We arrived at the site after church. The huge screen they’d set up to show the funeral wasn’t working. Again, no spine-tingling, weepy rainbow nation moments. Just tech guys trying to get signal.  But there were people here, and they were all here for Madiba. There were old women dressed in their traditional Xhosa and Zulu dress. There were young Zulu guys wearing Springbok rugby jerseys. There were South Africans of Indian decent, old and young. There was one Indian family standing by the museum taking turns holding up a huge home-made banner reading, “Iron Bars do not a prison make.” There were young white people like me, and old white grandmothers with walking sticks. There were children. The screen wasn’t working, but someone started singing “Nkosi Sikelele”. I want to say everyone joined in, but in reality only a few did. Most went to check out the museum while waiting for the news feed to start working again.

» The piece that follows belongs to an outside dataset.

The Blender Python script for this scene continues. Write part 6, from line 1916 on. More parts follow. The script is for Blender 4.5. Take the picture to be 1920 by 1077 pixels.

We walked down to the sculpture. There were a lot of people on that walk to freedom today. Many carrying flowers, or messages, or candles. There were piles of flowers at the front and the back of the sculpture and across the road. There were even roses stuck into the holes in the steel bars of the sculpture. When you looked at Madiba’s profile, you saw people of every color and race intermingled with those black metal bars. The museum had already filled up a whole book with messages from people in just a few days. I flipped through while waiting in line to sign the new one. A few stuck out to me:

“Allah, thank you for giving us Madiba. Carry him to paradise.”

“I met you when I was six. You shook my hand and asked me what I wanted to be when I grew up. I said I didn’t know. You said maybe I should be president.” — (signed with an English surname)

“God, thank you for borrowing us Madiba for a time.”

And then a picture. It’s a squiggly drawing of a girl crying. No name.

She’s probably four years old.

Maybe one day her children will come home from history class and say, “Where were you when Madiba died? Did you go to the funeral?”

And she’ll say, “I don’t really remember it. I know we went to some memorial. And I drew a picture in a book. And my parents were sad and irritated about something that happened on TV at the funeral. But then we stopped by Howick afterwards and got some ice-creams.”

Rest in Peace Madiba.

Thank you for what you’ve done for this country, for the foundation you laid for a society where freedom is so normal we forget what it took to get here.

3 thoughts on “My Madiba Story

  1. Well written with a profound conclusion. I agree with the simple prayer: “Allah, thank you for giving us Madiba. Carry him to paradise.”